### Dataset entries
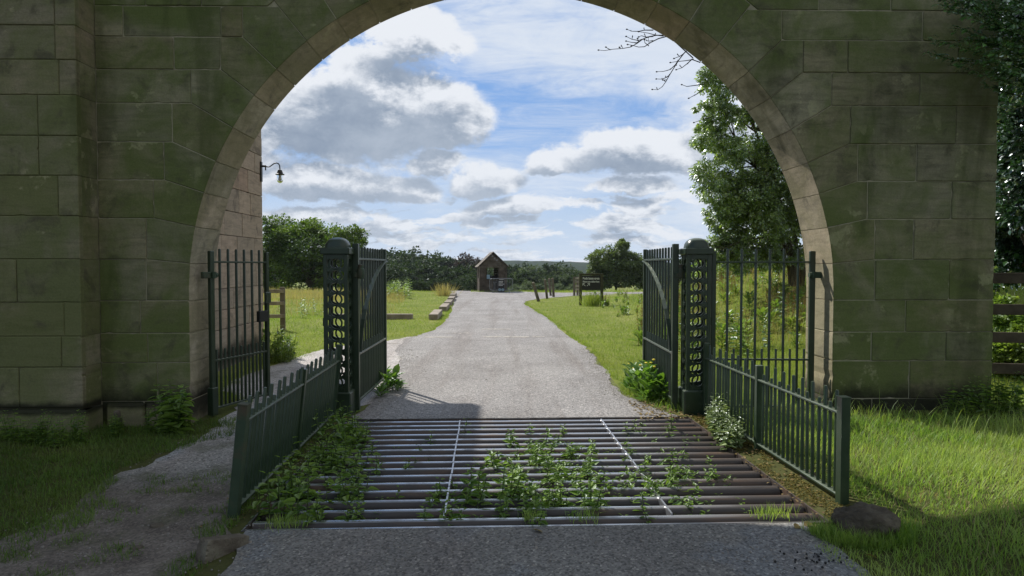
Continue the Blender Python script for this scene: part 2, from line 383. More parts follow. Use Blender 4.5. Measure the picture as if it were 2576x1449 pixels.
def ground_mat():
    m, E.nt = newmat('turf_soil'); p = wpos()
    n = noise(p, .7, 5, .6); f = noise(p, 14, 5, .7)
    c = ramp(n, [(.3, (.12, .155, .03)), (.5, (.16, .195, .04)), (.7, (.22, .23, .075))])
    c = mix(1.0, c, ramp(f, [(.25, (.55, .55, .55)), (.75, (1.35, 1.3, 1.2))]), 'MULTIPLY')
    s = E.nt.nodes.new('ShaderNodeSeparateXYZ'); put(s.inputs[0], p); y = E(s.outputs[1])
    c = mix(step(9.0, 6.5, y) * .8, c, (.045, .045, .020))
    out(principled(c, .95, bump(f, .6, .03), spec=.1)); return m
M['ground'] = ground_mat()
def road_mat(name, dirt=False):
    m, E.nt = newmat(name); p = wpos()
    s = E.nt.nodes.new('ShaderNodeSeparateXYZ'); put(s.inputs[0], p); y = E(s.outputs[1]); x = E(s.outputs[0])
    agg = voro(p, 80, out=1); bw = E.nt.nodes.new('ShaderNodeRGBToBW'); put(bw.inputs[0], agg); a = E(bw.outputs[0])
    big = noise(p, .8, 5, .6, .4); med = noise(p, 4.5, 5, .65)
    c = ramp(big, [(.3, (.215, .202, .195)), (.5, (.265, .252, .245)), (.72, (.315, .30, .29))])
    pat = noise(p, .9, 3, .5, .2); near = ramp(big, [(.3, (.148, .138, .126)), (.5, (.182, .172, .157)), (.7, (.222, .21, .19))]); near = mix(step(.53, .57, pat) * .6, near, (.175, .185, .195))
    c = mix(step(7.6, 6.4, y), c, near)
    trk = noise(p, 1.0, 4, .6, 0, (2.2, .12, 1)); c = mix(step(.46, .66, trk) * .55, c, (.170, .148, .135)); grit = noise(p, 26, 3, .7); c = mix(1.0, c, ramp(grit, [(.3, (.78, .78, .78)), (.5, (1, 1, 1)), (.7, (1.15, 1.15, 1.14))]), 'MULTIPLY')
    c = mix(1.0, c, ramp(a, [(.15, (.50, .50, .50)), (.45, (.95, .95, .95)), (.8, (1.25, 1.25, 1.22)), (.97, (2.1, 2.05, 1.95))]), 'MULTIPLY')
    c = mix(step(.58, .70, med) * .35, c, (.11, .10, .09))
    if dirt:
        c = mix(step(5.0, 5.6, y), c, mix(1.0, c, (1.6, 1.58, 1.58), 'MULTIPLY'))
        d = noise(p, 1.6, 5, .6, .5)
        c = mix(step(5.35, 4.7, y + d * .8 - .4), c, mix(1.0, ramp(med, [(.3, (.105, .086, .07)), (.6, (.18, .152, .126)), (.8, (.25, .222, .19))]), ramp(a, [(.1, (.6, .6, .6)), (.9, (1.3, 1.3, 1.3)), (1, (2, 2, 2))]), 'MULTIPLY'))
        c = mix(step(.52, .66, noise(p, 2.4, 4, .6)) * .45, c, (.07, .075, .03))
    dus = noise(p, 1.4, 6, .7, .8, (1, .45, 1)); c = mix(step(.55, .75, dus) * .4, c, (.40, .365, .34))
    h = a * .8 + noise(p, 40, 3) * .5
    out(principled(c, .85, bump(h, .75, .012), spec=.3)); return m
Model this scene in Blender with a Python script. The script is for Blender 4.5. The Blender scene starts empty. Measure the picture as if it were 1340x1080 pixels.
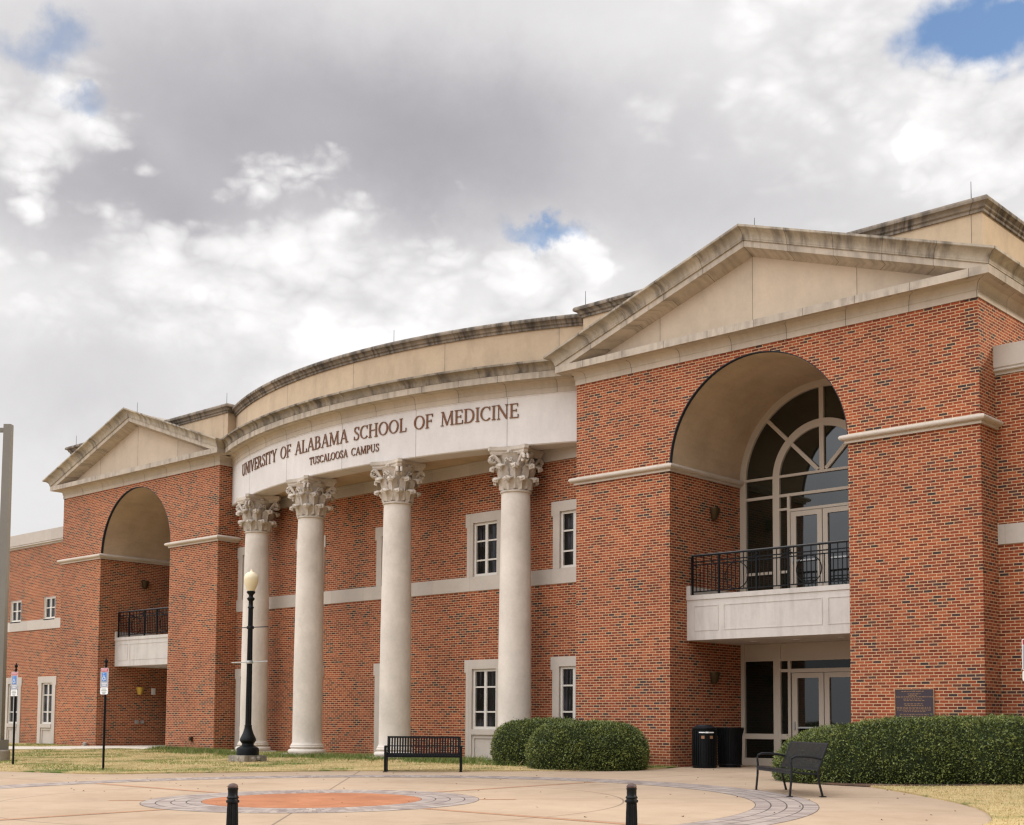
######
**Description of the task**
Set down exactly the lines from the line that contains "M['ground'] = ground_mat()" to the line that contains "pat = noise(p, .9, 3, .5, .2);", both lines included, and nothing more.

**Answer to this problem**
M['ground'] = ground_mat()
def road_mat(name, dirt=False):
    m, E.nt = newmat(name); p = wpos()
    s = E.nt.nodes.new('ShaderNodeSeparateXYZ'); put(s.inputs[0], p); y = E(s.outputs[1]); x = E(s.outputs[0])
    agg = voro(p, 80, out=1); bw = E.nt.nodes.new('ShaderNodeRGBToBW'); put(bw.inputs[0], agg); a = E(bw.outputs[0])
    big = noise(p, .8, 5, .6, .4); med = noise(p, 4.5, 5, .65)
    c = ramp(big, [(.3, (.215, .202, .195)), (.5, (.265, .252, .245)), (.72, (.315, .30, .29))])
    pat = noise(p, .9, 3, .5, .2); near = ramp(big, [(.3, (.148, .138, .126)), (.5, (.182, .172, .157)), (.7, (.222, .21, .19))]); near = mix(step(.53, .57, pat) * .6, near, (.175, .185, .195))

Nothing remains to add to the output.